● **Exercise objective**: Print the listing below exactly.

BEGIN

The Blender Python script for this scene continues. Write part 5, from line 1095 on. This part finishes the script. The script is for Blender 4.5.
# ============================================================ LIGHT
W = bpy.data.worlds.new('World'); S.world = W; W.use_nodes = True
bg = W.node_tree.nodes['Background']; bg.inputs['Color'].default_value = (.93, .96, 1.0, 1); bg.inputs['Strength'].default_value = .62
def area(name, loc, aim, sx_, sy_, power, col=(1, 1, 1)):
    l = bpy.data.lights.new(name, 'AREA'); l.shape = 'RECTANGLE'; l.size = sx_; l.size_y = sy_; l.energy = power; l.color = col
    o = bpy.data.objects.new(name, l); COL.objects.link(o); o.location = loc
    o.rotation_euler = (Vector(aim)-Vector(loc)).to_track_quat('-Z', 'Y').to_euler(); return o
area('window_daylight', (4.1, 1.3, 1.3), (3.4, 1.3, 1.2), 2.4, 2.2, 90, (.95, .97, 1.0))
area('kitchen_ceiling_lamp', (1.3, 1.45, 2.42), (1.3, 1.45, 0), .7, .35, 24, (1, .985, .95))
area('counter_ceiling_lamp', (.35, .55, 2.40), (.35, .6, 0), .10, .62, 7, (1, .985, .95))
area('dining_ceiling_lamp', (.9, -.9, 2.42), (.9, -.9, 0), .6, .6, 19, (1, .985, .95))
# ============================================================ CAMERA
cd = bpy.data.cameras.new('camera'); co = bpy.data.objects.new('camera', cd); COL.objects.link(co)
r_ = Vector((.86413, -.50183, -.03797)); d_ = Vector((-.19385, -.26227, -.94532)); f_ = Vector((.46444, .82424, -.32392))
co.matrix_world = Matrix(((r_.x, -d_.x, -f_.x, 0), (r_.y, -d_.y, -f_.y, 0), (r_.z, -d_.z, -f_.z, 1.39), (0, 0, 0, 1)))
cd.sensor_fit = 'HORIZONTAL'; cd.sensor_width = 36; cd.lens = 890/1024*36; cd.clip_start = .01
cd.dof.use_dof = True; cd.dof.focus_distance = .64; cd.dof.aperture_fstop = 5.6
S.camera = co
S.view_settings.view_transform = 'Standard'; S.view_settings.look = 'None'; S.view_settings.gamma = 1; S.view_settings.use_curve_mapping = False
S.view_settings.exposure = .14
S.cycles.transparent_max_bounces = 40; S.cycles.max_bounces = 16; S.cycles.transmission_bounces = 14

END

● **The reply**:
The Blender Python script for this scene continues. Write part 5, from line 1095 on. This part finishes the script. The script is for Blender 4.5.
# ============================================================ LIGHT
W = bpy.data.worlds.new('World'); S.world = W; W.use_nodes = True
bg = W.node_tree.nodes['Background']; bg.inputs['Color'].default_value = (.93, .96, 1.0, 1); bg.inputs['Strength'].default_value = .62
def area(name, loc, aim, sx_, sy_, power, col=(1, 1, 1)):
    l = bpy.data.lights.new(name, 'AREA'); l.shape = 'RECTANGLE'; l.size = sx_; l.size_y = sy_; l.energy = power; l.color = col
    o = bpy.data.objects.new(name, l); COL.objects.link(o); o.location = loc
    o.rotation_euler = (Vector(aim)-Vector(loc)).to_track_quat('-Z', 'Y').to_euler(); return o
area('window_daylight', (4.1, 1.3, 1.3), (3.4, 1.3, 1.2), 2.4, 2.2, 90, (.95, .97, 1.0))
area('kitchen_ceiling_lamp', (1.3, 1.45, 2.42), (1.3, 1.45, 0), .7, .35, 24, (1, .985, .95))
area('counter_ceiling_lamp', (.35, .55, 2.40), (.35, .6, 0), .10, .62, 7, (1, .985, .95))
area('dining_ceiling_lamp', (.9, -.9, 2.42), (.9, -.9, 0), .6, .6, 19, (1, .985, .95))
# ============================================================ CAMERA
cd = bpy.data.cameras.new('camera'); co = bpy.data.objects.new('camera', cd); COL.objects.link(co)
r_ = Vector((.86413, -.50183, -.03797)); d_ = Vector((-.19385, -.26227, -.94532)); f_ = Vector((.46444, .82424, -.32392))
co.matrix_world = Matrix(((r_.x, -d_.x, -f_.x, 0), (r_.y, -d_.y, -f_.y, 0), (r_.z, -d_.z, -f_.z, 1.39), (0, 0, 0, 1)))
cd.sensor_fit = 'HORIZONTAL'; cd.sensor_width = 36; cd.lens = 890/1024*36; cd.clip_start = .01
cd.dof.use_dof = True; cd.dof.focus_distance = .64; cd.dof.aperture_fstop = 5.6
S.camera = co
S.view_settings.view_transform = 'Standard'; S.view_settings.look = 'None'; S.view_settings.gamma = 1; S.view_settings.use_curve_mapping = False
S.view_settings.exposure = .14
S.cycles.transparent_max_bounces = 40; S.cycles.max_bounces = 16; S.cycles.transmission_bounces = 14